そして、それぞれの課でKPIを定めて民間企業的な思考で業務を始めていった形です。この部署の業務は、法律の中にない業務だからこそ指標を定めて結果を出すことにこだわっています。
ー業務の領域がかなり広い中でワンチームということは、関連性があるということでしょうか?
中堂:成長戦略室での事業はすべて1つのサイクルにあると考えています。
様々な形のシティプロモーションの中で泉南市は関係人口や交流人口を獲得する観光型だと考えていますが、まずSENNAN LONG PARKを通して泉南市の認知度をあげて知ってもらいます。
そこから企業立地や投資を検討されている企業から泉南市の魅力に気づいたと言ってもらえることも多いですし、観光だけではない経済活動の活性化に繋がっています。
そうすれば税収も増加し、泉南市民へのさまざまなサービスを提供できるようになり、人口増加やシビックプライドも醸成され、また新たな取組みができるという、好循環サイクルになると考えています。
ー中堂さんの業務は何名体制で行っているのですか?
中堂:成長戦略室の次長兼課長と、私、若手職員の3名構成です。
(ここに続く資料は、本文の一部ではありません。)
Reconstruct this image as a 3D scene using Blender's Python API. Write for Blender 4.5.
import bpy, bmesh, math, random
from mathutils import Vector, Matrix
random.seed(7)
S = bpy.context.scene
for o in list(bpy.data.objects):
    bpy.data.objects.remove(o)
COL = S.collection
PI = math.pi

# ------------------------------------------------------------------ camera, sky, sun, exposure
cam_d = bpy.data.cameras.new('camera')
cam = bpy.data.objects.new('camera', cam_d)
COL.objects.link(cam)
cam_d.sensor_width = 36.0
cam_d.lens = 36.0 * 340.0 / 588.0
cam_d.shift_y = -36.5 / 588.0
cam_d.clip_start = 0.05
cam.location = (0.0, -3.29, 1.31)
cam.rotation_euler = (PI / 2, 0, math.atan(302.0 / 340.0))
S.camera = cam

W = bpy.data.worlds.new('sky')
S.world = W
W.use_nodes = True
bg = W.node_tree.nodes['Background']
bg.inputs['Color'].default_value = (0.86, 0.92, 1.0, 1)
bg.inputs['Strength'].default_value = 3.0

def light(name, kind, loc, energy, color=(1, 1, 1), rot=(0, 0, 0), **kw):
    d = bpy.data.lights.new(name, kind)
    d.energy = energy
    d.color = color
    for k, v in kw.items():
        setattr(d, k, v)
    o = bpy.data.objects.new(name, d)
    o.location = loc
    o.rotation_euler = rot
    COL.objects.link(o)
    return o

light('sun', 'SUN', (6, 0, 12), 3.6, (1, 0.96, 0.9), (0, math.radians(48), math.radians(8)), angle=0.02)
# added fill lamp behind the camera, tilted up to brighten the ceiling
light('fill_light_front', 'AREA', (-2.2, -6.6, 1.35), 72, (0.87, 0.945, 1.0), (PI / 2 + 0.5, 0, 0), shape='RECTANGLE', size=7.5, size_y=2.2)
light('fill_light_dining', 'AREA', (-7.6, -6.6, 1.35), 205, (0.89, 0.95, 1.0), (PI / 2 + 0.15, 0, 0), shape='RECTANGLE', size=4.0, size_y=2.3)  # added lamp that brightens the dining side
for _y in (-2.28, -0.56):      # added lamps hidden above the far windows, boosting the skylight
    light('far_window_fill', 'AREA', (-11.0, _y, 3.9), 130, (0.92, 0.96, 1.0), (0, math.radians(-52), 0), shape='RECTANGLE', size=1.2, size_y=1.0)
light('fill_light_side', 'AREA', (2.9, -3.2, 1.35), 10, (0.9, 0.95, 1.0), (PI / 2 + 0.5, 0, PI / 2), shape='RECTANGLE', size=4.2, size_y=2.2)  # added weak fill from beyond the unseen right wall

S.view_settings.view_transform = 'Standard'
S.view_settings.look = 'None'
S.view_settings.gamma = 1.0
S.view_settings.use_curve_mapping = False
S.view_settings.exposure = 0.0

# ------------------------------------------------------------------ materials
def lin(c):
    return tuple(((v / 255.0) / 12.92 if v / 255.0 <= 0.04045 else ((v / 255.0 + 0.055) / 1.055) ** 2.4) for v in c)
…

ただ、次長兼課長が秘書担当も兼務しているため、思うように指示を仰ぐことができない状態です。
ーそれは大変ですね!どのように業務を分担しているのでしょうか?
中堂:僕が指示をして動いてもらうのではなく、役職関係なく一緒に動いている形です。私とその若手職員とで得意分野も全く異なるので、自然と役割分担ができていて、良いチームになっていると思います。
若手職員は以前の部署での行政事務の基礎がしっかりとできているので、話の理解も早く自主的にどんどん動いていただけるので非常に助かっています。
ー泉南市では入庁10年で3部署を経験するという異動ルールが設けられていると聞きました。そちらにはメリット・デメリットはあるのでしょうか?
中堂:10年で3部署を経験するというルールは経験や知見を深める上で非常に良いことだと思います。1年目で習って、2年目でやってみて、3年目で工夫する。
そのような流れで業務理解が深められるので、育成には非常にプラスに働いていると思います。
デメリットとしては、専門的なスキルがつきにくかったり、上司から見てその部署にいてほしかったりしても、約3年で異動になってしまうという点があります。
ただ、最初の10年間に3つの分野のローテーションが終わったあとは、自己申告制度や専任職制度といったように、自身が勤務したい職場や業務の希望を出すことも可能です。
ーでは、中堂さんご自身の仕事のやりがいはいかがでしょうか?
中堂:良い意味で、市役所らしくない仕事をしてるという実感はとてもあります。ルーティンではないですし、それだけをやってしまうとなかなか生産性もあがらないんですよね。
市民へのサービスが多様化し、効率化や生産性が求められる中、工夫して業務改善していかなければいけないので、自分の発想力やアイデアが活かされていると思います。
ー泉南市役所ならではの特徴はどのようなものだと思いますか?
中堂:上から指示されて動くのではなく、若手職員も一つの戦力として一緒に動く点です。例えば成長戦略室で市長にレクチャーするときは、幹部職員以外の職員が入ることもあります。
その場での会話を一緒に聞いて、市長の目指すところ、課が進むべき目標を明確にして、そのゴールに向かって自分で考えて行動できるようになっていますね。
ーそれでは、中堂さんが現在課題と感じていることはありますか?
中堂:ずばり、属人化です。現在、私が市を代表して、イベントやパネルディスカッションに登壇することもあります。資料作りから当日の喋りまで対応しているので、やりがいになっている一方、私が対応できない時に、同じように動ける職員がいないのが課題となっています。
属人化解消のためにも、業務を平準マニュアル化して、個人の能力を伸ばしていけるような仕組みを残したいと思っています。
また、私よりも上の世代が少なく、さらに、その世代の大量退職が迫っています。そのため、その世代の持つノウハウの継承が難しくなっているというリスクも抱えています。
この状況から脱するために、令和3年度に働き方改革・女性活躍推進プロジェクトチームが、令和4年度にDX推進プロジェクトチームが若手職員を中心に立ち上がり、市長への提言などについても、チームで連携しながら進めました。
ーでは最後に泉南市で働く魅力についてお聞かせください。
中堂:特に成長戦略室がそうですが、泉南市は自分のアイデアがそのまま仕事に直結できます。行政にありがちな法定受託事務だけではなく、自分の能力を活かした業務にもチャレンジできます。
個人の意見を聞いてくれる組織であり、まずは考えてくれる。若手職員からも直接声を上げるような機会が多いのも魅力だと思います。
ー本日はありがとうございました。